Facilities Management hasn’t had any problems with Rogers’ new living situation. In fact, many of facilities managers can be found spending their Sundays watching football and drinking Hamms.
“He’s got ‘NFL ticket.’ We can watch five games at once,” said a red-faced John Smith, project manager for Facilities Management, as he squashed an aluminum can on his forehead.
Besides facilities managers, Buck Samuelson, freshman alcohol-studies major, unable to get anyone to buy him any beer, is the only person to visit Rogers.
When told of his quest, the managers, who were watching the game, threw Samuelson out.
To prepare for the end of the world, Rogers realized that he would need cash. Since money is going to be worthless after the end of the year, Rogers took out cash advances from his cards and started buying rare coins, which, according to the Swiss America Trading Corporation who sold him the coins, is going to be the only viable form of currency.
He then bought a 3-foot-high safe to store these coins, which is also doubling as the stand for his stereo.
As the end of the world nears, Rogers is also preparing for a total loss of services. $300 kits with blankets, canned food, a transistor radio and a first-aid kit are hidden underneath the leather couch.
Rogers, 32, who also has minors in Afro-American, Jewish, women’s and Native American studies, has been to three different schools. About a year ago, he was listening to Bob Larson, a fundamental Christian radio talk show host who has spent his radio career talking about the apocalypse. Rogers said Larson’s message “touched him,” and he felt compelled to prepare for the end.

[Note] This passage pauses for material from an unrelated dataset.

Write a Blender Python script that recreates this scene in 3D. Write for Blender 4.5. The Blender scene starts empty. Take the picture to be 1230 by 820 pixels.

Working as a concession worker in a St. Anthony Main movie theater, he quickly realized that he couldn’t do anything to prepare while making $5.75 an hour. He heard stories of people trying to invest money from credit-card cash advances to make a quick buck.
Roger’s former roommate is an undergraduate physics major who has spent the past five years in the sub-basement of the physics building working on his senior project. His roommate, who wished to remain anonymous, used to sleep in the room and said maintenance workers hadn’t used the room in years.
Rogers found an opportunity to move in when he lost his job at the theater, his girlfriend left him and he was evicted.
The roommate wished to remain anonymous because he is undertaking a similar plan, only taking up residence in one of the steam tunnels and doesn’t want anyone to know his whereabouts.